§ **Given instruction**: Please return the full listing below without altering anything.

§ **Data**:
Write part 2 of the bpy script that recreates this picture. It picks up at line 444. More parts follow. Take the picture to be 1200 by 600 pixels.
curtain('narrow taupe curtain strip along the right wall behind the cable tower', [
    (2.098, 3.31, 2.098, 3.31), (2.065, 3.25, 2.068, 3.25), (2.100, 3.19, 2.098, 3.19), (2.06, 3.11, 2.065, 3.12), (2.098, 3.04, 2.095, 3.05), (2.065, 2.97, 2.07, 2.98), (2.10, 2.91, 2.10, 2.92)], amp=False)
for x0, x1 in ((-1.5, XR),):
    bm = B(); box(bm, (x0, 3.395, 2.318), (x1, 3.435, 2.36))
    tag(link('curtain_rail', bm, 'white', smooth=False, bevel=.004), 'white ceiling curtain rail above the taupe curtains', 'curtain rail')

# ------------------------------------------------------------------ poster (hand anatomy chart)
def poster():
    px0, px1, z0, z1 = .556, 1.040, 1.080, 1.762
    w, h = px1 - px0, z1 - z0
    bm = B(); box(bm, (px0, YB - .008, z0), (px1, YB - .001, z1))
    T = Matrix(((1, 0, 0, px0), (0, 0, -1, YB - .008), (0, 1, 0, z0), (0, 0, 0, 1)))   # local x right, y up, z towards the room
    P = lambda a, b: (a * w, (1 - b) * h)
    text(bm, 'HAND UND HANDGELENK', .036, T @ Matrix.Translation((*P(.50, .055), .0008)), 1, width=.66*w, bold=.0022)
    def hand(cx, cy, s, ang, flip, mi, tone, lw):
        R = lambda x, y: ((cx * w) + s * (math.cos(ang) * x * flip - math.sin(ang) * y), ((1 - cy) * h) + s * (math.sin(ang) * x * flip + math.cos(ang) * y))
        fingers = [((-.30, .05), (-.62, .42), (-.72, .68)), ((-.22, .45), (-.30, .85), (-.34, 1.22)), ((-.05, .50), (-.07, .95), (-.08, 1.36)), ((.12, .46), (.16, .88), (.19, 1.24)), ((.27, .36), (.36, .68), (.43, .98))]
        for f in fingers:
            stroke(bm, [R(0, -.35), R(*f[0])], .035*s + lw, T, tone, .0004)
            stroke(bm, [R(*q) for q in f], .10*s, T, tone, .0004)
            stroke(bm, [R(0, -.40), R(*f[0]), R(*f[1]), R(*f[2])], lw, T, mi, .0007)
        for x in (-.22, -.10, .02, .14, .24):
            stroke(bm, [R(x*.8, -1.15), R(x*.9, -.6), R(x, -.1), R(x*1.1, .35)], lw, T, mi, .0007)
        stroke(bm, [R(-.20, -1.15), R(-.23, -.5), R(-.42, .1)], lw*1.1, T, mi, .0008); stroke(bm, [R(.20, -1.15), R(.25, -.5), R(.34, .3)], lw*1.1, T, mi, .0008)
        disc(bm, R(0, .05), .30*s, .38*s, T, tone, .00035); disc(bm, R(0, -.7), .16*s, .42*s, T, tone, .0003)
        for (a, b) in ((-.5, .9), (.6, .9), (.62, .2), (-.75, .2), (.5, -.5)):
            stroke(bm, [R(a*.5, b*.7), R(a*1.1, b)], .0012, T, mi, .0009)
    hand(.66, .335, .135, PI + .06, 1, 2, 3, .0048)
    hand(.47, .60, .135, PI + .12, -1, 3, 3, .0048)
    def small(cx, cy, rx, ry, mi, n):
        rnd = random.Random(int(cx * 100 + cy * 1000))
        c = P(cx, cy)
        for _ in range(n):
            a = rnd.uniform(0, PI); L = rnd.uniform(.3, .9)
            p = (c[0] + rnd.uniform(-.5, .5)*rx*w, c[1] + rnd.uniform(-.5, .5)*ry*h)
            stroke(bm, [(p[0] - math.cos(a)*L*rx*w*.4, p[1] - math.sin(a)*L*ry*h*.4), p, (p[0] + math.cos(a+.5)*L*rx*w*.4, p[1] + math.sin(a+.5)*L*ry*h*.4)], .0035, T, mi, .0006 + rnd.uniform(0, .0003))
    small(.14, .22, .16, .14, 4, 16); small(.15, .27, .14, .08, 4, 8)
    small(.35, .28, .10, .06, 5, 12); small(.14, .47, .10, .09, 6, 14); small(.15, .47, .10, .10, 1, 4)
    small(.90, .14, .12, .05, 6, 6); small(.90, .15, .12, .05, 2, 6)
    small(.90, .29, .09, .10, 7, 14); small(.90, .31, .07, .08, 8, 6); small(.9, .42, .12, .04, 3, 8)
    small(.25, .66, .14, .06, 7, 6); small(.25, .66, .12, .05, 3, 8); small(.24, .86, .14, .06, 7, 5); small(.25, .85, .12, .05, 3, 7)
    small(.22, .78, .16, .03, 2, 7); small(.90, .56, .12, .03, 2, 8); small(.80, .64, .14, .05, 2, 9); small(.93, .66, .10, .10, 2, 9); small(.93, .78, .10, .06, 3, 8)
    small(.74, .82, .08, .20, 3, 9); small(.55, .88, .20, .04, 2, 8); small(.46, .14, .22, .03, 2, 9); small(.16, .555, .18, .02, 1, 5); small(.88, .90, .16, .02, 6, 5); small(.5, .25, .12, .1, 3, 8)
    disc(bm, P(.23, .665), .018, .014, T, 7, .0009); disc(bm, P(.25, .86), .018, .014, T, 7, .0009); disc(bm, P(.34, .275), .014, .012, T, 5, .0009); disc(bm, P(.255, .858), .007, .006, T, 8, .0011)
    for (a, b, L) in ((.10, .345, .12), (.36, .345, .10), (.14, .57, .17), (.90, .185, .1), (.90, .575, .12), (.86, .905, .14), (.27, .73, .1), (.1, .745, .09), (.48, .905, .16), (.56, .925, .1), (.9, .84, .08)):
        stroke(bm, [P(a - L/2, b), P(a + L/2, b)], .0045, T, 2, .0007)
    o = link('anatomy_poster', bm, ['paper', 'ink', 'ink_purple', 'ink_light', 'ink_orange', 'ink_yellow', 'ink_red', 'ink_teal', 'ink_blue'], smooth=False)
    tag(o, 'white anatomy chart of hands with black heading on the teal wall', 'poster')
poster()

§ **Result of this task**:
Write part 2 of the bpy script that recreates this picture. It picks up at line 444. More parts follow. Take the picture to be 1200 by 600 pixels.
curtain('narrow taupe curtain strip along the right wall behind the cable tower', [
    (2.098, 3.31, 2.098, 3.31), (2.065, 3.25, 2.068, 3.25), (2.100, 3.19, 2.098, 3.19), (2.06, 3.11, 2.065, 3.12), (2.098, 3.04, 2.095, 3.05), (2.065, 2.97, 2.07, 2.98), (2.10, 2.91, 2.10, 2.92)], amp=False)
for x0, x1 in ((-1.5, XR),):
    bm = B(); box(bm, (x0, 3.395, 2.318), (x1, 3.435, 2.36))
    tag(link('curtain_rail', bm, 'white', smooth=False, bevel=.004), 'white ceiling curtain rail above the taupe curtains', 'curtain rail')

# ------------------------------------------------------------------ poster (hand anatomy chart)
def poster():
    px0, px1, z0, z1 = .556, 1.040, 1.080, 1.762
    w, h = px1 - px0, z1 - z0
    bm = B(); box(bm, (px0, YB - .008, z0), (px1, YB - .001, z1))
    T = Matrix(((1, 0, 0, px0), (0, 0, -1, YB - .008), (0, 1, 0, z0), (0, 0, 0, 1)))   # local x right, y up, z towards the room
    P = lambda a, b: (a * w, (1 - b) * h)
    text(bm, 'HAND UND HANDGELENK', .036, T @ Matrix.Translation((*P(.50, .055), .0008)), 1, width=.66*w, bold=.0022)
    def hand(cx, cy, s, ang, flip, mi, tone, lw):
        R = lambda x, y: ((cx * w) + s * (math.cos(ang) * x * flip - math.sin(ang) * y), ((1 - cy) * h) + s * (math.sin(ang) * x * flip + math.cos(ang) * y))
        fingers = [((-.30, .05), (-.62, .42), (-.72, .68)), ((-.22, .45), (-.30, .85), (-.34, 1.22)), ((-.05, .50), (-.07, .95), (-.08, 1.36)), ((.12, .46), (.16, .88), (.19, 1.24)), ((.27, .36), (.36, .68), (.43, .98))]
        for f in fingers:
            stroke(bm, [R(0, -.35), R(*f[0])], .035*s + lw, T, tone, .0004)
            stroke(bm, [R(*q) for q in f], .10*s, T, tone, .0004)
            stroke(bm, [R(0, -.40), R(*f[0]), R(*f[1]), R(*f[2])], lw, T, mi, .0007)
        for x in (-.22, -.10, .02, .14, .24):
            stroke(bm, [R(x*.8, -1.15), R(x*.9, -.6), R(x, -.1), R(x*1.1, .35)], lw, T, mi, .0007)
        stroke(bm, [R(-.20, -1.15), R(-.23, -.5), R(-.42, .1)], lw*1.1, T, mi, .0008); stroke(bm, [R(.20, -1.15), R(.25, -.5), R(.34, .3)], lw*1.1, T, mi, .0008)
        disc(bm, R(0, .05), .30*s, .38*s, T, tone, .00035); disc(bm, R(0, -.7), .16*s, .42*s, T, tone, .0003)
        for (a, b) in ((-.5, .9), (.6, .9), (.62, .2), (-.75, .2), (.5, -.5)):
            stroke(bm, [R(a*.5, b*.7), R(a*1.1, b)], .0012, T, mi, .0009)
    hand(.66, .335, .135, PI + .06, 1, 2, 3, .0048)
    hand(.47, .60, .135, PI + .12, -1, 3, 3, .0048)
    def small(cx, cy, rx, ry, mi, n):
        rnd = random.Random(int(cx * 100 + cy * 1000))
        c = P(cx, cy)
        for _ in range(n):
            a = rnd.uniform(0, PI); L = rnd.uniform(.3, .9)
            p = (c[0] + rnd.uniform(-.5, .5)*rx*w, c[1] + rnd.uniform(-.5, .5)*ry*h)
            stroke(bm, [(p[0] - math.cos(a)*L*rx*w*.4, p[1] - math.sin(a)*L*ry*h*.4), p, (p[0] + math.cos(a+.5)*L*rx*w*.4, p[1] + math.sin(a+.5)*L*ry*h*.4)], .0035, T, mi, .0006 + rnd.uniform(0, .0003))
    small(.14, .22, .16, .14, 4, 16); small(.15, .27, .14, .08, 4, 8)
    small(.35, .28, .10, .06, 5, 12); small(.14, .47, .10, .09, 6, 14); small(.15, .47, .10, .10, 1, 4)
    small(.90, .14, .12, .05, 6, 6); small(.90, .15, .12, .05, 2, 6)
    small(.90, .29, .09, .10, 7, 14); small(.90, .31, .07, .08, 8, 6); small(.9, .42, .12, .04, 3, 8)
    small(.25, .66, .14, .06, 7, 6); small(.25, .66, .12, .05, 3, 8); small(.24, .86, .14, .06, 7, 5); small(.25, .85, .12, .05, 3, 7)
    small(.22, .78, .16, .03, 2, 7); small(.90, .56, .12, .03, 2, 8); small(.80, .64, .14, .05, 2, 9); small(.93, .66, .10, .10, 2, 9); small(.93, .78, .10, .06, 3, 8)
    small(.74, .82, .08, .20, 3, 9); small(.55, .88, .20, .04, 2, 8); small(.46, .14, .22, .03, 2, 9); small(.16, .555, .18, .02, 1, 5); small(.88, .90, .16, .02, 6, 5); small(.5, .25, .12, .1, 3, 8)
    disc(bm, P(.23, .665), .018, .014, T, 7, .0009); disc(bm, P(.25, .86), .018, .014, T, 7, .0009); disc(bm, P(.34, .275), .014, .012, T, 5, .0009); disc(bm, P(.255, .858), .007, .006, T, 8, .0011)
    for (a, b, L) in ((.10, .345, .12), (.36, .345, .10), (.14, .57, .17), (.90, .185, .1), (.90, .575, .12), (.86, .905, .14), (.27, .73, .1), (.1, .745, .09), (.48, .905, .16), (.56, .925, .1), (.9, .84, .08)):
        stroke(bm, [P(a - L/2, b), P(a + L/2, b)], .0045, T, 2, .0007)
    o = link('anatomy_poster', bm, ['paper', 'ink', 'ink_purple', 'ink_light', 'ink_orange', 'ink_yellow', 'ink_red', 'ink_teal', 'ink_blue'], smooth=False)
    tag(o, 'white anatomy chart of hands with black heading on the teal wall', 'poster')
poster()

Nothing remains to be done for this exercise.